We are always cautious to recommend or support, in the absence of negotiations, the abrogation of contracts, especially on the part of governments involving commercial agreements that have been entered into by the parties in good faith.
Our position rests primarily on two planks.
First, we appreciate the power of the State and its potential for abuse, to the detriment of private citizens, by fickle politicians and overreaching bureaucrats, even with the availability of recourse to the courts.
Second, business and commerce are best conducted in an atmosphere of reasonable predictability; free of arbitrary behaviour by any party, notwithstanding his/her strength relative to other participants.
But there are circumstances where larger principles prevail and urgent and firm action is required by a government to protect the interest of the public and the integrity of the processes of governance.
While the findings may not have met the threshold of proof, we believe that more than a prima facie case has been established by the Office of the Contractor General (OCG) for such action with regard to the contract for the establishment of a floating storage and regasification unit of liquefied natural gas (LNG), for which a consortium, led by the Belgian firm Exmar MV, was named the preferred bidder.

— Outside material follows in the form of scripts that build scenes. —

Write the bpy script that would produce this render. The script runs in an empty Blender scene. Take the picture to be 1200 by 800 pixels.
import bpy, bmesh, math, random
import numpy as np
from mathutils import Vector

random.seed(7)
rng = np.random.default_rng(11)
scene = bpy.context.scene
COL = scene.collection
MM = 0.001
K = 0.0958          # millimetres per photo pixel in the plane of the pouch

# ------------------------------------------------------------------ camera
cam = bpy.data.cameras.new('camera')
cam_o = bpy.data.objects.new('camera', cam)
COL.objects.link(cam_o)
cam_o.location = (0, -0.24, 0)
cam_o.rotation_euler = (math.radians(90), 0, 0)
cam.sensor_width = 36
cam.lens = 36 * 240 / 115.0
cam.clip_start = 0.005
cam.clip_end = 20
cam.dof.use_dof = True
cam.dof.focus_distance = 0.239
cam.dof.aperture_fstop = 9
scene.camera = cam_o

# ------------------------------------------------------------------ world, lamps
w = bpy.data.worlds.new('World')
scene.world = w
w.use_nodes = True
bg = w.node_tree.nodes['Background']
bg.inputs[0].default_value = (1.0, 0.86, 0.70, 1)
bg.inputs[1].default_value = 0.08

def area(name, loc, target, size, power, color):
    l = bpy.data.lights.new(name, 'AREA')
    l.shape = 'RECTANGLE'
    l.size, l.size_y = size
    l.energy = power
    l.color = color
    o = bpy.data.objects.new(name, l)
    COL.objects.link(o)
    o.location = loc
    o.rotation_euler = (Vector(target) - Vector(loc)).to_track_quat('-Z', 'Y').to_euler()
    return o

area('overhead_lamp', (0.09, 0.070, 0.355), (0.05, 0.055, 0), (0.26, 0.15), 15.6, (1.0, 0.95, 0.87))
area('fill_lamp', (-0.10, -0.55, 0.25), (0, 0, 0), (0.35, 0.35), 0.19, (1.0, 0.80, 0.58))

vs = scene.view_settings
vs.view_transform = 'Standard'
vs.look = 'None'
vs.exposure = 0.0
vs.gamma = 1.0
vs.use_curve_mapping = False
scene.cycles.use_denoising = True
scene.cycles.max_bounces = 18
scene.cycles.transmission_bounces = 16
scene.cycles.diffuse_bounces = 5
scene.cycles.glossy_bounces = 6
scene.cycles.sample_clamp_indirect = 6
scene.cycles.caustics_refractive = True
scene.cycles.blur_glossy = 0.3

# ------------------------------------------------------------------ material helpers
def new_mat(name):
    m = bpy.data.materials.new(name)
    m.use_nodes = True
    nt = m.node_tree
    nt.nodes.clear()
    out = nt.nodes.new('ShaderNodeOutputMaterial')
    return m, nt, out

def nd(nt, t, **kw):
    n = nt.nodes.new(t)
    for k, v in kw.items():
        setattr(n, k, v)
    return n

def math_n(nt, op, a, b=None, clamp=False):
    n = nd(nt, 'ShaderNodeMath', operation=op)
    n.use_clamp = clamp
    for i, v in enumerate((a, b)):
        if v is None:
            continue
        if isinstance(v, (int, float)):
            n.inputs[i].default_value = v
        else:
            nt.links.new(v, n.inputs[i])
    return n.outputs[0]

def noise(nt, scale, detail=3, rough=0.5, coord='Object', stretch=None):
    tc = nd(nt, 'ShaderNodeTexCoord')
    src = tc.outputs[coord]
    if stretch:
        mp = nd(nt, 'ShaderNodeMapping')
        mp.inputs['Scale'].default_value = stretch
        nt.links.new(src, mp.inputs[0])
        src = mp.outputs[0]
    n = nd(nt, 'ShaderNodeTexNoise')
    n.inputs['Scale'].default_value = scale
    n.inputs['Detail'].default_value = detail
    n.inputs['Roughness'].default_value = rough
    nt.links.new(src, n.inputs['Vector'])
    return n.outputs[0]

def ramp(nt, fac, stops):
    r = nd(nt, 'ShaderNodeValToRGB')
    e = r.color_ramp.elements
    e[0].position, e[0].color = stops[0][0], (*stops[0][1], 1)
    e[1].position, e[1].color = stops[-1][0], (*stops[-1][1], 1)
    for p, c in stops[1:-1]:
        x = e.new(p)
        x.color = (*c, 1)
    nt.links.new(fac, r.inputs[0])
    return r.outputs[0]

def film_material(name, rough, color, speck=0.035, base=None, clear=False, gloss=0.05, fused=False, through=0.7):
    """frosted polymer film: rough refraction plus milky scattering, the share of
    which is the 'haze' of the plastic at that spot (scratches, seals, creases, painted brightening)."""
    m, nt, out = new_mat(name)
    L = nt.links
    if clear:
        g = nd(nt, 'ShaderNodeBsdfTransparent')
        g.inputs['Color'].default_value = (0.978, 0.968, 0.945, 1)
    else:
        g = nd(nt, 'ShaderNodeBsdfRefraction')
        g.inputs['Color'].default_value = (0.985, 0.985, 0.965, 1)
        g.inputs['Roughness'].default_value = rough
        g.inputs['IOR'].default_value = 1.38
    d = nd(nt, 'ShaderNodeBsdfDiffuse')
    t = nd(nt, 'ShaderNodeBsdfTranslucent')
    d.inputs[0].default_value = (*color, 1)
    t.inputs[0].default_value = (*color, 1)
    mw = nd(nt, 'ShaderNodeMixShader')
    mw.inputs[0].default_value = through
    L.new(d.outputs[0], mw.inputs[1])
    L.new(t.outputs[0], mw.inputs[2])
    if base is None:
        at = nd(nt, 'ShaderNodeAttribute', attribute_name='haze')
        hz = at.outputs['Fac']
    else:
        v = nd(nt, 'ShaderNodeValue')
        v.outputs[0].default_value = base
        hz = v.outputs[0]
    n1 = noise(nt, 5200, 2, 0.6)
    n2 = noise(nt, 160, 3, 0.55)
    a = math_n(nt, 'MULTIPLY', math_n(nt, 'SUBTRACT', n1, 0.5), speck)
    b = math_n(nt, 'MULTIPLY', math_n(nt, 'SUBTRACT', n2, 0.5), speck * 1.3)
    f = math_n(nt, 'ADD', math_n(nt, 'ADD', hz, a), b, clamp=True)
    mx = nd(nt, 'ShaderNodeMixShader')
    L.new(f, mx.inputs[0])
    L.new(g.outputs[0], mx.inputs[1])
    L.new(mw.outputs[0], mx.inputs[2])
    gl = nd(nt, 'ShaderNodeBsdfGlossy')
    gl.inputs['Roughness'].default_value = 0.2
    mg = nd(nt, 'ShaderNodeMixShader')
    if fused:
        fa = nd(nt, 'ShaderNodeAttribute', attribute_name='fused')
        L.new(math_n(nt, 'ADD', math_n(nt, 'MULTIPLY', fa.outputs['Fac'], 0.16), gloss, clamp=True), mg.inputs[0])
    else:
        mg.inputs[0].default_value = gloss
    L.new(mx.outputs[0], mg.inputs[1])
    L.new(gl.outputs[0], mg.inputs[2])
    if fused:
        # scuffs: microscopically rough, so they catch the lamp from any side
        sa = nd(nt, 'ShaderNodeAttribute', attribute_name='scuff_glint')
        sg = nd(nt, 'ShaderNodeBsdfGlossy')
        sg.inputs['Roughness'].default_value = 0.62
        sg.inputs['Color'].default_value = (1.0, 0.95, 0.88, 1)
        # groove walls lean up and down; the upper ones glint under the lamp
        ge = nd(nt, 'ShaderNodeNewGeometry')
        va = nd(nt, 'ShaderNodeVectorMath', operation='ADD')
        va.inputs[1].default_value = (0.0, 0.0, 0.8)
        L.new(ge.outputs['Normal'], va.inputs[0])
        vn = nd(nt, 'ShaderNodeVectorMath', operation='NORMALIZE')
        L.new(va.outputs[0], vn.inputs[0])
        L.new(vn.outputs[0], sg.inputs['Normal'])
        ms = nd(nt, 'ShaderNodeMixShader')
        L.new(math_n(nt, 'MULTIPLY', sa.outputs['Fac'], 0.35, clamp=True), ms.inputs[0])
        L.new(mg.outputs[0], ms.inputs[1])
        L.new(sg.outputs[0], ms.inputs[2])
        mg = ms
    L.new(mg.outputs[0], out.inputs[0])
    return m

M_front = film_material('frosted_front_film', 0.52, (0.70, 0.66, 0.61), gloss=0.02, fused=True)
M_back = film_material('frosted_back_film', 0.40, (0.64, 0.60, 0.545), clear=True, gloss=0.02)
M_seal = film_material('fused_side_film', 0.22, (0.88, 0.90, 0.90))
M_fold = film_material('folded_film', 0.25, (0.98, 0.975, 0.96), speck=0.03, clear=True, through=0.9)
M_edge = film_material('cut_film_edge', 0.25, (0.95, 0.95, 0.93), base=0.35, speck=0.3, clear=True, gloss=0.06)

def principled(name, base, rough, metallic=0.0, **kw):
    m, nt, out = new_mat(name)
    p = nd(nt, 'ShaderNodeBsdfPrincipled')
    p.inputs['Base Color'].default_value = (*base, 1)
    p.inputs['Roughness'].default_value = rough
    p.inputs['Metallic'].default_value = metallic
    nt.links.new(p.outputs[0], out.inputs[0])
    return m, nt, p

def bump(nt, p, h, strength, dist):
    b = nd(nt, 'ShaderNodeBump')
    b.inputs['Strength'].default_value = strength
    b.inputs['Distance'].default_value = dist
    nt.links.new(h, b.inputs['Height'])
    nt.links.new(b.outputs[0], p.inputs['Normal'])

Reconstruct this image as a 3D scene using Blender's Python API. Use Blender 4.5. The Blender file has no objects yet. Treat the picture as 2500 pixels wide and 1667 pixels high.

The idea of the LNG project is of itself commendable: the conversion of Jamaica's more than 90 per cent dependence on expensive oil to cheaper sources of energy.
Indeed, this newspaper has argued that a breakthrough on Jamaica's energy mix could be a critical game-changer required in transforming the competitiveness of the country's sluggish and long underperforming economy. With electricity at US$0.30 per kilowatt-hour for electricity, it is difficult for Jamaican industries to compete effectively with even their regional partners.
No transparency
LNG is a potentially cheaper alternative to petroleum as a fuel source; but it is not the only one. So, this newspaper has made known its concerns about the lack of transparency in how the Government arrived at its decision to move from oil to LNG, and whether other cheaper alternatives - separately, or as a mix - were appropriately considered.
Our question has not been answered. But what the OCG probe into the naming of the Exmar consortium as the preferred bidder for the LNG project found was a "lack of transparency, the absence of fairness, and a glaring demonstration of impropriety and irregularity in the process".
On the face of it, the project leader on the LNG deal at the Petroleum Corporation of Jamaica (PCJ) had a pecuniary interest with Exmar, and his actions and behaviour appeared to favour that company. A former chairman of the PCJ, who is the major partner in a firm that is part of the consortium, seemed to have had inside information on the LNG plans, having, it seems, worked with the project coordinator and Exmar in promoting LNG, even when the then minister was pursuing other policy options.
Indeed, it is not only the OCG which believes this process was tainted. Private legal option, supported by the office of the solicitor general, held that it "could not stand the scrutiny of legal review".
In this regard, we support the abandoning of the agreement and for the administration to use the opportunity to consider a suite of cheaper energy options, including coal. If the consortium believes it was wronged, it can seek legal redress.